How Can My Attorney Defend Against Trade Secret Theft Charges?
A skilled federal criminal defense attorney will defend against charges under 18 U.S.C. 1832 using strategies such as showing the information wasn't legally a trade secret, you were authorized to take the information, or acquired it lawfully, or you lacked the necessary criminal intent.
Common strategies used by Eisner Gorin attorneys to combat trade secret theft charges include, but are not limited to:
- Information is Not a Trade Secret: We argue that the data was publicly known or standard within the industry. Additionally, we examine the company's security measures. If the company did not take reasonable steps to maintain secrecy—such as using non-disclosure agreements, passwords, or keeping documents in public view—the information may not legally qualify as a trade secret.
- Lawful Acquisition or Independent Development: If applicable, we show that you developed the information independently using your own skills and knowledge or through reverse engineering.
- Lack of Criminal Intent: We demonstrate that the data was downloaded or copied for legitimate business purposes--for example, maybe you backed up files to work from home or for other legitimate administrative reasons with no intent to harm the owner or benefit a competitor.
- Authorization: We show that you had explicit or implied consent from the company to access, copy, or possess the specific files in question.
Hypothetical Case Study
To illustrate our defense methods in cases like these, consider the following hypothetical scenario: David is a lead scientist at a prominent technology firm who resigns his position to accept a lucrative position at a competing company.
Shortly before submitting his resignation, he backs up several years of his research folders to a personal cloud storage account. The former employer discovers the data transfer and contacts federal authorities. David is charged with theft of trade secrets under 18 U.S.C. 1832.
Our Defense Strategy
To combat these allegations, our firm structures a comprehensive defense targeting the technical evidence and the element of intent. This includes:
- Obtaining the cloud backup storage logs, communication records, and other forensics, and retaining digital forensics analysts to review the data and records.
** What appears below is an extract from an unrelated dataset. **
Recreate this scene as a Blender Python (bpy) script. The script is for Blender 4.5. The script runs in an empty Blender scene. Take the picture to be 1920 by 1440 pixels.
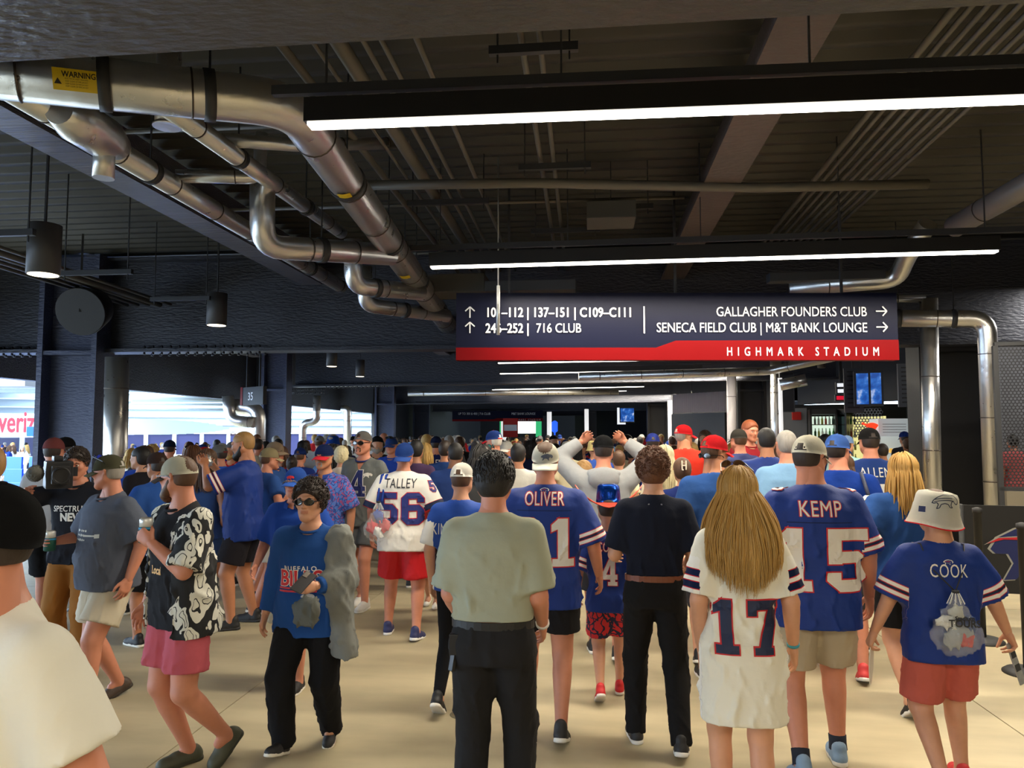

- Filing all applicable pre-trial motions to preserve exculpatory evidence and suppress any evidence obtained through illegal search and seizure or through search warrants that lacked probable cause or were too broad in their scope.
- Subjecting the government's forensic timeline to a multi-lawyer review, obtaining multiple internal opinions on the evidence to ensure the strongest defense plan.
The Outcome
In our case review, our analysis reveals that the cloud backup was not the result of a manual, targeted theft. Instead, it was part of an automated, routine synchronization process that had been running on David's computer for over a year.
We also discovered that David never accessed, shared, or utilized the cloud backup after leaving the company, so there was no harm to the owner. Presenting this evidence to the judge and prosecution resulted in a complete dismissal of the charges.
Protect Your Reputation and Your Future
Theft of trade secrets under 18 U.S.C. 1832 is a serious federal offense, one that federal prosecutors pursue aggressively. Not only can the accusation threaten your freedom, but it can also do untold damage to your professional reputation, especially when it comes to positions of trust.
A successful defense against these allegations requires dismantling the government's narrative surrounding intent and the classification of the proprietary data. The complexities of digital evidence and federal statutes demand meticulous analysis and precise execution.
At Eisner Gorin, LLP, our legal team has broad experience with cases like these, and we know how to leverage our expertise to minimize your exposure and the risks to your career and freedom.